▸ **Task to carry out**
Pull each line holding the word "objects" from the data.

[Start]

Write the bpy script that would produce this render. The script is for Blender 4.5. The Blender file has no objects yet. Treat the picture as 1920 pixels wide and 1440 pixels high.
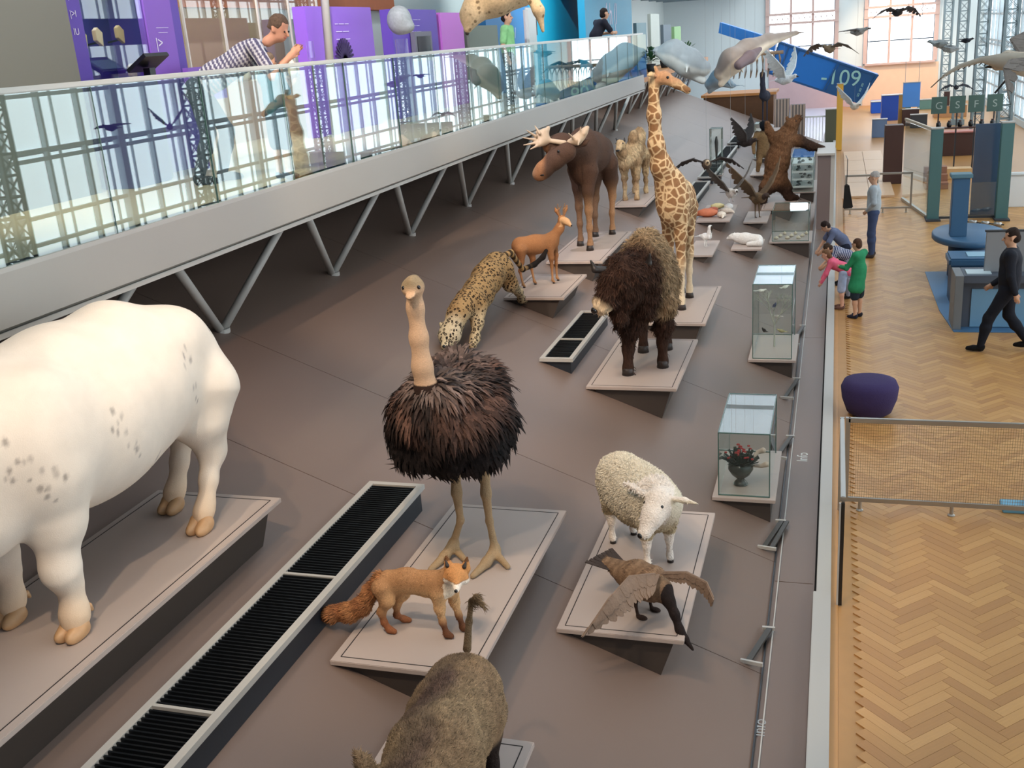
import bpy, math, random
import numpy as np
from mathutils import Vector, Matrix
random.seed(7); RNG=np.random.default_rng(7)
S=bpy.context.scene
COL=S.collection
# ------------------------------------------------------------------ camera
F=1946.5; YAW,PIT,ROL=[math.radians(a) for a in (17.85,18.28,-4.22)]; CH=4.76
_cy,_sy,_cp,_sp=math.cos(YAW),math.sin(YAW),math.cos(PIT),math.sin(PIT)
FW=np.array([-_sy*_cp,_cy*_cp,-_sp]); _r0=np.array([_cy,_sy,0.]); _u0=np.cross(_r0,FW)
RT=math.cos(ROL)*_r0+math.sin(ROL)*_u0; UP=-math.sin(ROL)*_r0+math.cos(ROL)*_u0
CC=np.array([0.,0.,CH])
cam=bpy.data.cameras.new('camera'); co=bpy.data.objects.new('camera',cam); COL.objects.link(co)
cam.sensor_width=36; cam.lens=F/1920*36; cam.clip_start=.05; cam.clip_end=300
M=Matrix(((RT[0],UP[0],-FW[0],0),(RT[1],UP[1],-FW[1],0),(RT[2],UP[2],-FW[2],CH),(0,0,0,1)))
co.matrix_world=M; S.camera=co
# ------------------------------------------------------------------ world, lights, exposure
S.view_settings.view_transform='Standard'; S.view_settings.look='None'; S.view_settings.gamma=1
S.view_settings.use_curve_mapping=False; S.view_settings.exposure=-0.45
w=bpy.data.worlds.new('world'); S.world=w; w.use_nodes=True
w.node_tree.nodes['Background'].inputs[0].default_value=(.62,.76,1,1)
w.node_tree.nodes['Background'].inputs[1].default_value=.2
def area(name,loc,rot,sx,sy,power,col):
    l=bpy.data.lights.new(name,'AREA'); l.shape='RECTANGLE'; l.size=sx; l.size_y=sy; l.energy=power; l.color=col
    o=bpy.data.objects.new(name,l); o.location=loc; o.rotation_euler=rot; COL.objects.link(o); return o
def spot(name,loc,target,power,col,ang=60,blend=.5,rad=.06):
    l=bpy.data.lights.new(name,'SPOT'); l.energy=power; l.color=col; l.spot_size=math.radians(ang); l.spot_blend=blend; l.shadow_soft_size=rad
    o=bpy.data.objects.new(name,l); o.location=loc
    o.rotation_euler=(Vector(target)-Vector(loc)).to_track_quat('-Z','Y').to_euler(); COL.objects.link(o); return o
area('skylight',(-1,26,10.2),(0,0,0),7,62,330,(.70,.84,1))
spot('wash_lamp',(-1.5,4.0,8.4),(-5.6,11.0,2.2),1000,(1,.55,.34),62,.8,.2)
area('window_daylight',(6.7,24,4.6),(0,math.radians(90),0),7,56,330,(.86,.93,1))
WARM=(1,.76,.54)
spot('track_spot',(-1.2,1.0,8.2),(-4.2,4.7,2.4),980,WARM,34,.5)
spot('track_spot',(-2.2,1.0,8.2),(-2.6,5.6,1.4),798,WARM,38,.6)
spot('track_spot',(-3.4,3.0,8.2),(-2.5,6.4,1.6),722,WARM,38,.6)
spot('track_spot',(-2.4,3.2,8.2),(-1.4,7.4,.9),817,WARM,34,.6)
spot('track_spot',(-3.4,6.5,8.2),(-.9,9.9,.6),627,WARM,32,.6)
spot('track_spot',(-3.0,5.6,8.2),(-4.3,11.8,1.8),1330,WARM,36,.6)
spot('track_spot',(-3.6,8.0,8.2),(-2.0,11.8,1.6),798,WARM,32,.6)
spot('track_spot',(-1.2,9.0,8.2),(-2.1,14.6,2.4),1425,WARM,36,.6)
spot('track_spot',(-2.6,9.5,8.2),(-3.8,15.0,2.6),1235,WARM,36,.6)
spot('track_spot',(-2.6,17.0,8.2),(-2.6,22.0,1.4),950,WARM,44,.6)
spot('track_spot',(-1.0,21.0,8.2),(-1.1,26.4,1.6),950,WARM,36,.6)
spot('end_wall_lamp',(2.5,57.0,8.2),(2.8,62,2.2),2600,(1,.66,.40),60,.8)
area('far_left_fill',(-5,48,6.0),(0,0,0),4,22,420,(.9,.97,1))  # added fill that brightens the far left, no fitting stands for it
area('showcase_light',(-7.5,9.8,5.6),(0,0,0),.5,.9,14,(.85,.9,1))
area('vitrine_light',(-8.6,14.0,5.7),(0,0,0),.3,5.6,60,(1,.85,.65))
area('end_hall_fill',(1,52,9.6),(math.radians(35),0,0),9,6,900,(.92,.97,1))  # extra fill added to lift the dark end wall
spot('gallery_fill',(-6.2,6.0,8.4),(-6.6,9.5,3.8),1500,(1,.93,.82),80,.8)  # these three spots are added fill to brighten the gallery behind the glass
spot('gallery_fill',(-5.8,12.0,8.4),(-7.0,16,4.0),2200,(.95,.9,1),90,.8)
spot('gallery_fill',(-5.8,24.0,8.4),(-7.2,30,4.2),2600,(.9,.97,1),90,.8)

# ------------------------------------------------------------------ projection helpers: a pixel ray met with a real plane
def ray(x,y): return FW+RT*(x-960)/F-UP*(y-720)/F
def pl(x,y,p,n):
    d=ray(x,y);p=np.array(p,float);n=np.array(n,float);return CC+d*((p-CC)@n)/(d@n)
def onz(x,y,z): return pl(x,y,(0,0,z),(0,0,1))
def onx(x,y,X): return pl(x,y,(X,0,0),(1,0,0))
def ony(x,y,Y): return pl(x,y,(0,Y,0),(0,1,0))
RS=.40
def rz(x): return .03+RS*(-.4-x) if x<-.4 else .03
def onr(x,y): return pl(x,y,(-.4,0,.03),(RS,0,1))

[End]

▸ **Exercise output**
Write the bpy script that would produce this render. The script is for Blender 4.5. The Blender file has no objects yet. Treat the picture as 1920 pixels wide and 1440 pixels high.
cam=bpy.data.cameras.new('camera'); co=bpy.data.objects.new('camera',cam); COL.objects.link(co)
    o=bpy.data.objects.new(name,l); o.location=loc; o.rotation_euler=rot; COL.objects.link(o); return o
    o=bpy.data.objects.new(name,l); o.location=loc
    o.rotation_euler=(Vector(target)-Vector(loc)).to_track_quat('-Z','Y').to_euler(); COL.objects.link(o); return o